State drops case against Baldwin City man accused of selling counterfeit laundry soap

In this April 27, 2011 photo, Procter & Gamble's Tide detergent are displayed at a Target store in Richmond, Va. (AP Photo/Steve Helber)

Whatever soap Brian E. Glenn was selling, prosecutors said it didn’t stand up to the “stain removal performance test.”

In fact, prosecutors argued in court documents, when applied to barbecue sauce, Glenn’s laundry detergent fell 14.7 points short of authentic Tide detergent on the stain-removal index, when a mere 4 points is enough to be noticeable to consumers.

That’s just one bit of the evidence in the case against Glenn that won’t be shared with a Douglas County jury this week, as previously expected.

Just before the unusual case was scheduled to go to trial, the state moved to dismiss its October 2016 felony counterfeiting charge against the Baldwin City man, who was accused of selling bulk laundry detergent and falsely representing it as name-brand Tide detergent.

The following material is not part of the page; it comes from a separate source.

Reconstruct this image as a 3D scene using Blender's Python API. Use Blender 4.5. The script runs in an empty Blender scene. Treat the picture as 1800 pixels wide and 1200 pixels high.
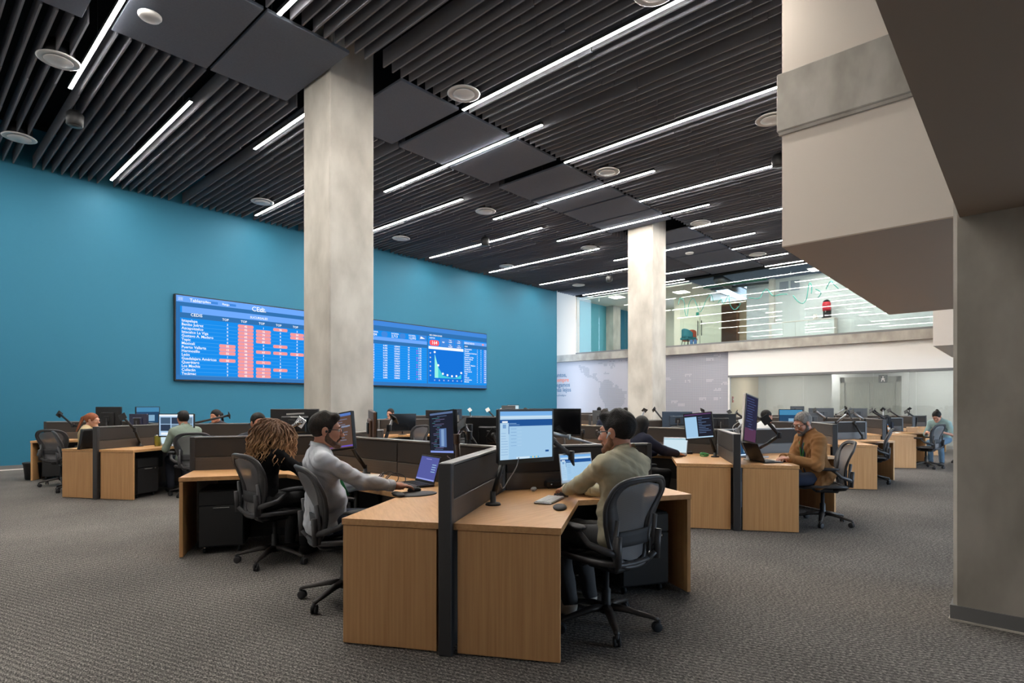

“The state seeks dismissal out of a necessity to attempt to conduct further testing related to samples obtained during investigation,” Steven Karrer, deputy attorney general with the Kansas Attorney General’s Fraud and Litigation Division, wrote in his motion, dated Thursday when the trial was to begin Monday morning. “This testing is necessary to proceed to trial on the current charges. It is unknown the amount of time necessary to conduct such testing.”

An AG spokeswoman said Wednesday that the office would not comment on the case. She declined to say what needed more testing or whether the state intends to refile the case later, a possibility because it was dismissed without prejudice.

Glenn’s attorney, Cooper Overstreet, said his client “made no representations that he was selling Tide soap” and pointed out that Tide parent company Procter & Gamble doesn’t have copyright on soap in general.

“We were confident that we would have been successful at trial,” Overstreet said. “His conduct was completely above-board.”

According to information presented by prosecutors in court documents:

An undercover agent from the AG’s office went to Glenn’s home in rural Baldwin City on April 29, 2016.

Outside, the agent saw a sign with Tide and Gain laundry detergent logos and the promise, “50 percent savings.” Inside, he asked about buying Tide and Glenn showed him his products — 5-gallon buckets stacked three-high on three sides of Glenn’s garage — and gave him a sample marked “TO,” which Glenn said stood for “Tide original.”

Glenn told the agent if he wanted to buy, it would be $35 for a 5-gallon bucket plus $5 for a pump.

When law enforcement agents and Procter & Gamble representatives raided Glenn’s home on May 3, they found large buckets labeled “Tide type laundry soap” in several varieties.

Glenn admitted to the agent that the soap was not Tide. He told the agent that when he sold it to people, he described it as “Tide like” or “Tide type.”

Had it been name-brand Tide, the detergent seized from Glenn’s home would have retailed for about $3,375, or about $75 per 5-gallon bucket.

Glenn told the agent he bought the detergent for $21 to $25. Then he sold it to individuals for $35 a bucket, or for $25 a bucket to people who purchased it “for further distribution.”

Glenn said he made sales by word of mouth, Facebook and occasionally at flea markets such as the Hooterville flea market in Osage County.

A Procter & Gamble senior engineer conducted tests on the soap’s color, “scent profile,” pH levels, water content, chemical makeup and presence of “perfume microcapsules that are present in authentic Tide with Febreze, which allow for a long-term release of freshness after the laundry process ends.”

The engineer then applied Glenn’s soap to “numerous stains including ketchup, chocolate sauce, coffee, barbeque sauce, and grape juice.”

Her conclusion: not authentic Tide.

But, Overstreet said, evidence does not show Glenn claimed it was.

The soap sales were a “big part of his livelihood,” he publicly advertised them without trying to hide anything and he distinguished his products from those of Procter & Gamble, Overstreet said.

“Testimony, as well as Mr. Glenn’s own statements and actions clearly show an individual not with mal-intent, but instead with an industrious entrepreneurial spirit,” Overstreet said in an earlier motion arguing the state lacked probable cause to put Glenn on trial. “The state’s over-broad interpretation of the statute attempts to criminalize otherwise perfectly legal conduct.”